Old and Tired July 2, 2006 Charlotte Vale-Allen (CT USA) 13 out of 16 found this review helpful
Typically, Furst has hit the big time with his least successful effort. I have read every book the author has ever written and it would appear that his work has become incredibly formulaic. While the early books had heart and energy and characters who were lost and lonely but always valiant, this time around the whole thing creaks like a haunted house. The characters are plastic and unsympathetic; their dilemmas are old news. Furst has plowed these fields far more productively in the past. The Foreign Correspondent is an old turkey overstuffed with research that practically shouts at the reader, "Hey, check me out! I am research.
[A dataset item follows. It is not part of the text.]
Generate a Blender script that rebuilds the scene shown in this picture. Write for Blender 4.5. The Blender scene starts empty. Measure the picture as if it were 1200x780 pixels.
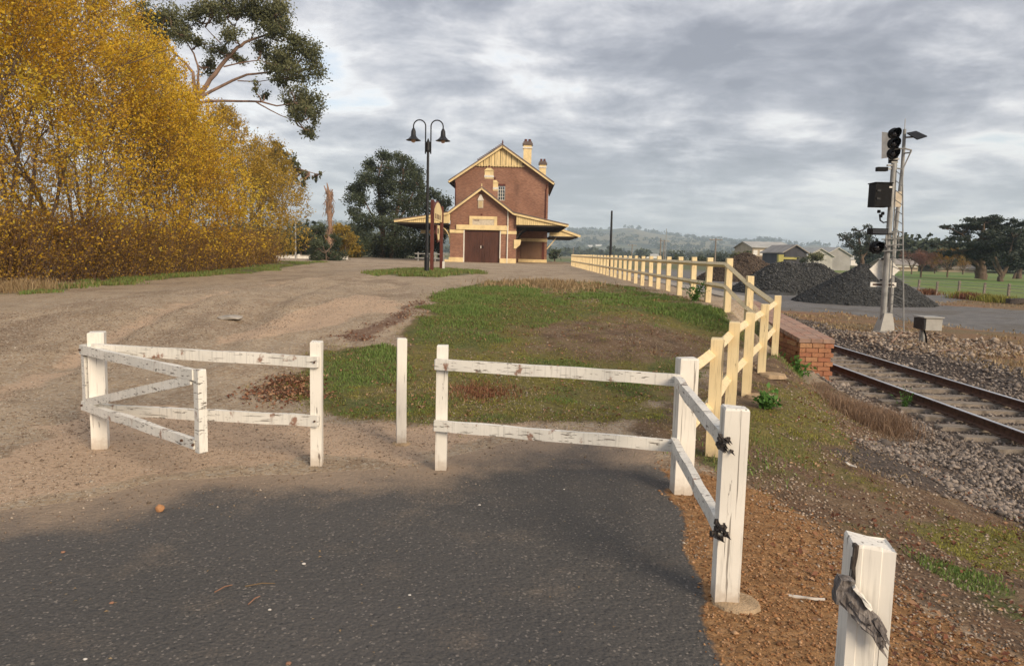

Am I fascinating and great, or what?" No subtlety, a terrible (almost criminal) misuse of commas that actually alter the meaning of sentences, and a mistreatment of English as a primary language. (Allright is NOT one word!) Who edited this? They need to be forced to attend nightly grammar classes for six months. When they've finished that, they need to attend basic sentence structure classes. In the meantime, I agree with the other reviewers: Mr. Furst needs to create a new formula. This one is not even remotely representative of his best work.
You don't have to feel guilty reading this literary thriller! June 4, 2006 Colby Jordan (California) 11 out of 12 found this review helpful
I picked this up for my dad for Father's Day as he is a big Fan of Furst's writing, but started reading the fist chapter--just to check it out--and was unable to stop reading. Finished it in two days, and this is not a breezy read! The setting is 1939 Paris and foreign correspondent Carlo Weisz goes to work as an editor for an underground journal reacting against the fascist regime in Italy. The plot is simple as it revolves around his attempts to enlist help in the cause, his arrest and eventual escape; but the real pleasure here is not so much the twist and turns of the plot but the shadowy underworld that Furst creates, peopled with just as shadowy-and sometimes menacing-characters. The tension in this thriller comes from unknown sources, the reality of what "IS", the undisclosed, not from one evil source. In the end it is about not succumbing to the way things are but taking steps towards change, no matter how small they may be. This is a beautifully written book that should be on everyone's reading list!